Sim, parece uma mentira de mau gosto e preferíamos que este artigo fosse repleto de boas notícias. Preferíamos escrever sobre o facto de, finalmente, ter sido alcançada a igualdade salarial entre homens e mulheres, e sobre a abolição de toda e qualquer discriminação e desigualdade. Esperamos ainda cá estar, um dia, para escrever esse artigo.
Seis “factos” que precisa de esquecer sobre a desigualdade salarial
Com o objectivo de deitar abaixo alguns mitos, o The Telegraph apresentou, num artigo publicado em Janeiro deste ano, seis mitos sobre a igualdade – ou desigualdade, se quisermos ser mais precisos – de pagamentos entre homens e mulheres.
- Pagamento diferente e fosso salarial entre homens e mulheres são a mesma coisa
Esta é a primeira “verdade absoluta” que o The Telegraph pretende desmistificar, explicando que pagar salários diferentes a pessoas que exercem a mesma função é ilegal, mas que o facto de existirem diferentes médias de pagamentos entre homens e mulheres – que podem ser provocados por inúmeros factores – é legal. Ou seja, um homem e uma mulher que ocupem um cargo igual ou semelhante e tenham o mesmo tipo de responsabilidades numa empresa, devem ganhar um salário igual. Porém, se existem mais homens a ocuparem, por exemplo, cargos de chefia e mais mulheres a exercer profissões menos diferenciadas ou a trabalharem em regime de part-time, é “normal” que, analisando as médias de ordenados de uns e de outros, o fosso salarial exista.
- A disparidade salarial não é sinal de discriminação
Embora não seja ilegal, pelos motivos acima apresentados, a disparidade salarial é sempre um sinal de discriminação. Porém, de acordo com o jornal inglês, as empresas dão a entender que são as mulheres que escolhem profissões mal remuneradas. Ora, se as organizações contratam mulheres para cargos “juniores” e homens para cargos seniores, parece não existir margem de escolha por parte das candidatas, o que revela uma clara discriminação.
- Mas as mulheres ‘escolhem’ funções “menores”
Este mito está relacionado com o anterior e não é mais do que uma máscara utilizada por diversas empresas. Muitas organizações abrem vagas para posições “menores” e contratam maioritariamente mulheres para as ocupar, dando a sensação de que não fazem discriminação de género e que, ao invés, até têm uma maior presença feminina do que masculina.
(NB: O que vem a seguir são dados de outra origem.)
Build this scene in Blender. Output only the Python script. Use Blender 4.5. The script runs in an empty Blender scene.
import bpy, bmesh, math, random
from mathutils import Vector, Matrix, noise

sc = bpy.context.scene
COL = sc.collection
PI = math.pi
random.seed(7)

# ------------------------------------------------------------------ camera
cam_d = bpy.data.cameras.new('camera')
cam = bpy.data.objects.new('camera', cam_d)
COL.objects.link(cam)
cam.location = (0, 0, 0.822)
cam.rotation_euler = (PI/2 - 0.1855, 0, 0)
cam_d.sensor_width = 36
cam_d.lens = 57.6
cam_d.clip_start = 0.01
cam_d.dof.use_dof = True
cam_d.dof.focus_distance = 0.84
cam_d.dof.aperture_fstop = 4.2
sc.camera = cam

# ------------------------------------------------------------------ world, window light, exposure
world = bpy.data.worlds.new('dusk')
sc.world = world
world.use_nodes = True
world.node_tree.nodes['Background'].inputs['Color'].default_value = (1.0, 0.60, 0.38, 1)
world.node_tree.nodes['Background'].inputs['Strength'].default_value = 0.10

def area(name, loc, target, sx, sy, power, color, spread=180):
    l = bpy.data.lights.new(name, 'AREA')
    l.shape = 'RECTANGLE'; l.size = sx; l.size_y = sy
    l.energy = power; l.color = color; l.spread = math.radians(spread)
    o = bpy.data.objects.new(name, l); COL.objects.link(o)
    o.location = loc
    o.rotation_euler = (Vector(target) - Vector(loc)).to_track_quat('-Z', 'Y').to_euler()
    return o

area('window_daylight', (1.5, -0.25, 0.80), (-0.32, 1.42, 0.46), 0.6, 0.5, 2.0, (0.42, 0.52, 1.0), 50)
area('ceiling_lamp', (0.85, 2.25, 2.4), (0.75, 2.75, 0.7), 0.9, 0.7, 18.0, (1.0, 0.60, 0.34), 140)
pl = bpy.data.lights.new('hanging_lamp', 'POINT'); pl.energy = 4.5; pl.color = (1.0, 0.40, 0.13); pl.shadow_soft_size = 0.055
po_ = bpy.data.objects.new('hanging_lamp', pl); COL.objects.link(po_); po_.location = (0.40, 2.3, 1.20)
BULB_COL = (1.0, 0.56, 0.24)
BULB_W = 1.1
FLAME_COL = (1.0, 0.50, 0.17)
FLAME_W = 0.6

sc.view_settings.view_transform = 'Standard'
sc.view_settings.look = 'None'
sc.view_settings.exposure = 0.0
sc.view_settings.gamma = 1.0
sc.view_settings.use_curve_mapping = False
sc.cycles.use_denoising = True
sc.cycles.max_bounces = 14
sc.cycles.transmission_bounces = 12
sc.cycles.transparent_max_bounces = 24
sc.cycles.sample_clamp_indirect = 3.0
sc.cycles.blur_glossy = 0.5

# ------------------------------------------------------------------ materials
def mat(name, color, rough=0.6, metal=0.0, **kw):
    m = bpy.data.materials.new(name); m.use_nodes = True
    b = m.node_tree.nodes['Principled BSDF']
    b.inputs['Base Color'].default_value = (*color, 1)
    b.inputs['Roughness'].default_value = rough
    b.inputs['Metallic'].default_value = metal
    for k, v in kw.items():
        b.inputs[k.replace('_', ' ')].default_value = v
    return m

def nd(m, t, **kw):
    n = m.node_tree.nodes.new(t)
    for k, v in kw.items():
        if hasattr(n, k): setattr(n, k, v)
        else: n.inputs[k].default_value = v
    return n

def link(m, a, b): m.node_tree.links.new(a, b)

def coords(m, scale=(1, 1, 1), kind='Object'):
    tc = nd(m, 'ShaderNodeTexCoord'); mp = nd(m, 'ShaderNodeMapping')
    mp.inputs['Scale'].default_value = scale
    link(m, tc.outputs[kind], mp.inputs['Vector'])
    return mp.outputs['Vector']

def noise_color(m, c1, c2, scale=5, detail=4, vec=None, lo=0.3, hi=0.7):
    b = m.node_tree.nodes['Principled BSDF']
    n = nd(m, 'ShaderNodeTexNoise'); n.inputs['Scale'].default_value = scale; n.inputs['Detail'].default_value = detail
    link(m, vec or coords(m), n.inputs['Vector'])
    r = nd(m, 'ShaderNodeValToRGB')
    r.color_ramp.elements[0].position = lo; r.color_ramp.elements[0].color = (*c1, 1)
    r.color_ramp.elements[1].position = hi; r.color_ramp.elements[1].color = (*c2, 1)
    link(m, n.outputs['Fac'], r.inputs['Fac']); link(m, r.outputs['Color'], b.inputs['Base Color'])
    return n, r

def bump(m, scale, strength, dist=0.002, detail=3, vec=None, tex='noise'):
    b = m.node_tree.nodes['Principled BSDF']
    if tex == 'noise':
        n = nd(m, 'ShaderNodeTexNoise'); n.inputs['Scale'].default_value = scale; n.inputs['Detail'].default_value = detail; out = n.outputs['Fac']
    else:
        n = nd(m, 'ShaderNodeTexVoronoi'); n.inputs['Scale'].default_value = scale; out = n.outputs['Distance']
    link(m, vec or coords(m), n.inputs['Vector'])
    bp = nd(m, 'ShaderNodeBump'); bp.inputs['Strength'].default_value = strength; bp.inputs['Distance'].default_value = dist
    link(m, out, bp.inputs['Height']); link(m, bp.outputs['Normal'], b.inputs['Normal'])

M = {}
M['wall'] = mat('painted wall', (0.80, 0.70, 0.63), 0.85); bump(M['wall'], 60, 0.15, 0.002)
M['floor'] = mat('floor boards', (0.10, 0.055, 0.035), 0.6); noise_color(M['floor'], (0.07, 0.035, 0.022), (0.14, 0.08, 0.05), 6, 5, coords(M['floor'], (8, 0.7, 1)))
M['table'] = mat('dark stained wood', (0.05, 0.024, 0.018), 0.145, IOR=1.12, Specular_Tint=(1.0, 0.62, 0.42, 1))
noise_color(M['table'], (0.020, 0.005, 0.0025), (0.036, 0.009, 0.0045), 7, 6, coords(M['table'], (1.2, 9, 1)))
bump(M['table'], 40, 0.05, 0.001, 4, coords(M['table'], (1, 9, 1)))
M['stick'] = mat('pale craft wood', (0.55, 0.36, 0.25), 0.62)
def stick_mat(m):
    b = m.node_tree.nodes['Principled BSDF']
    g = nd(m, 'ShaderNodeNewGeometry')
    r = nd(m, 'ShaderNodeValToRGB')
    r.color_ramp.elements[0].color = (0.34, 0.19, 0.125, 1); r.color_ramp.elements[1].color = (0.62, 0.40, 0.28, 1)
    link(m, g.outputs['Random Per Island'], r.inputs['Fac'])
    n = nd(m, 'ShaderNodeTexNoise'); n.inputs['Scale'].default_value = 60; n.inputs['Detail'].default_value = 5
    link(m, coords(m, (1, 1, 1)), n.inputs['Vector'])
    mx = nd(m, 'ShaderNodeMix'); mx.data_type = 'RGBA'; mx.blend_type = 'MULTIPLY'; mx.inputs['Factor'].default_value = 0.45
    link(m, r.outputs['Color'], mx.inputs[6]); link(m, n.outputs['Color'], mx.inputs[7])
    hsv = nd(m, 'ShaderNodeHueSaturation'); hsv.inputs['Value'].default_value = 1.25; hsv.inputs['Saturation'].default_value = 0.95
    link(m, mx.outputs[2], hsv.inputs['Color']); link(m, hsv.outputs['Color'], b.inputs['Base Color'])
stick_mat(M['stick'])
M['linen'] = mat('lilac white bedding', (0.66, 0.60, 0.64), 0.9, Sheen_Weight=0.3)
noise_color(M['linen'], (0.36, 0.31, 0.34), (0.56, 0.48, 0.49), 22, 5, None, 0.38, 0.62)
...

Porém, as mesmas empresas ocultam contratos de trabalho de curta duração, sem possibilidade de crescimento, e remunerações discriminatórias. A este respeito, e a curto prazo, o artigo explica que as empresas devem ser obrigadas a publicar informações acerca dos ordenados e das práticas de recrutamento e promoção de trabalhadores, numa lógica de transparência. Já a longo prazo, é necessário mitigar os estereótipos de género em todas as idades, valorizando o mérito e não o género.
- Também não é assim tão mau
Esta é a primeira resposta de muitas pessoas, quando são confrontadas com o fosso salarial entre homens e mulheres que, de acordo com o jornal inglês, rondava os 18%, em 2017, naquele país. O que o artigo explica é que estes “meros” 18% significam que os homens auferem mais 70 mil milhões de libras (equivalentes a quase 80 mil milhões de euros) do que as mulheres, anualmente.
- Ter filhos é uma escolha das mulheres
Sim, na realidade muitas mulheres escolhem ter filhos. O que não é uma escolha – pelo menos daquelas que pretendem trabalhar – é o corte salarial que uma gravidez ou um filho originam. Na realidade, a isso chama-se discriminação e são, infelizmente, ainda muitas as mulheres que a sofrem, sendo obrigadas a aceitar cargos mal remunerados ou até a perder os trabalhos que tinham. Por isso, ter filhos é uma escolha, mas os filhos não podem, em circunstância alguma, ser um motivo utilizado pelos empregadores para pagarem ordenados mais baixos às mulheres.
- As mulheres precisam apenas de pedir salários mais elevados
De acordo com o artigo, as mulheres não são as melhores a negociar o seu ordenado no momento da contratação. E a verdade é que muitas daquelas que o tentam fazer sujeitam-se a perder a oportunidade de ocupar a vaga que pretendem, o que faz com que muitas candidatas prefiram aceitar salários mais baixos. Por isso, não se trata de não saber negociar, mas sim de aceitar condições que, podendo não ser ideais, são razoáveis e podem fazer a diferença entre ter ou não um emprego.